Do you experiment with pickups, tone pots, and capacitors in your guitars?

Not at all. I firmly believe that if a guitar sounds good—unless something goes horribly wrong with the electronics—I don’t want anybody getting near it with a soldering gun. I’ve been burned in the past swapping out pickups and never being able to get the guitar back to the way it originally sounded. Something in the solder joints changes. You can’t just start modding a guitar and think you can return it back to its former glory. Everything on that instrument was related and working together and you changed it up. Plus, I don’t really like chasing my tail with endless experimentation.

The lead off title track on Black Country has some really passionate phrasing. What were you going for there?

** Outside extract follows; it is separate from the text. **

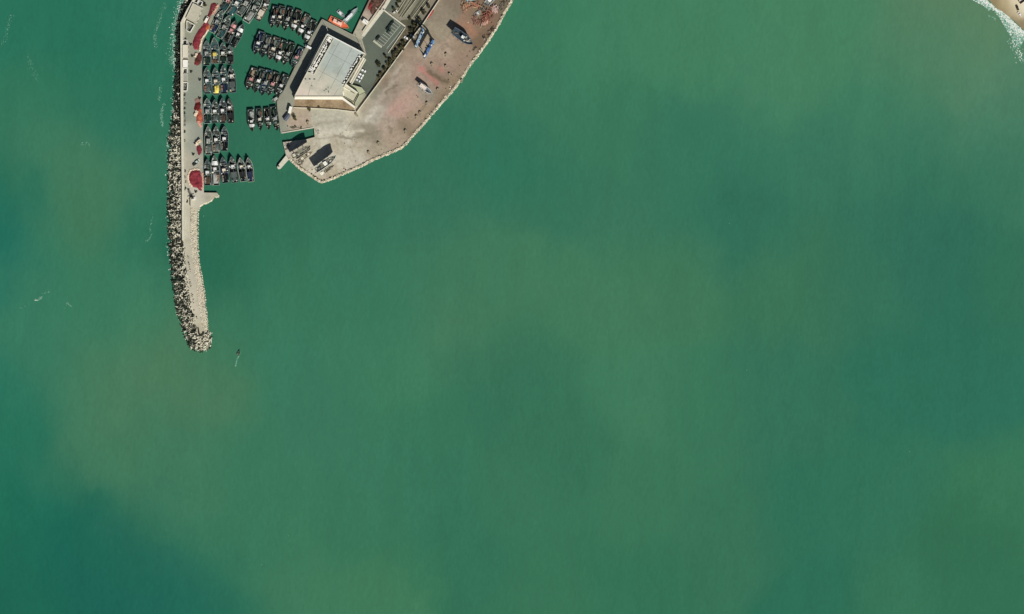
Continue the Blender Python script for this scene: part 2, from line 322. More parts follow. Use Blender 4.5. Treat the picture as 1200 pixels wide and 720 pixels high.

I was trying to summon Tommy Bolin on Billy Cobham’s Spectrum album—passionate, a little sloppy, and a little dangerous. In other words: severely outside of my normal day job with my own group. I would also often refer back to the years I would spend in my bedroom playing Michael Schenker’s licks from UFO records. Being able to not only draw on those influences, but use them with abandon, was one of the main reasons I signed up for this band—I saw a creative opportunity to fly my rock flag high. People put me in the blues genre, and I’m very proud of that. I make progressive blues records and, I hope that I push the boundaries of the blues. But with BCC, I can be unapologetically rock and play music that inspired me to do this in the first place. I was never able to bring that heavy rock thing to my own albums in a way that made sense. In BCC I can play as many notes as I want!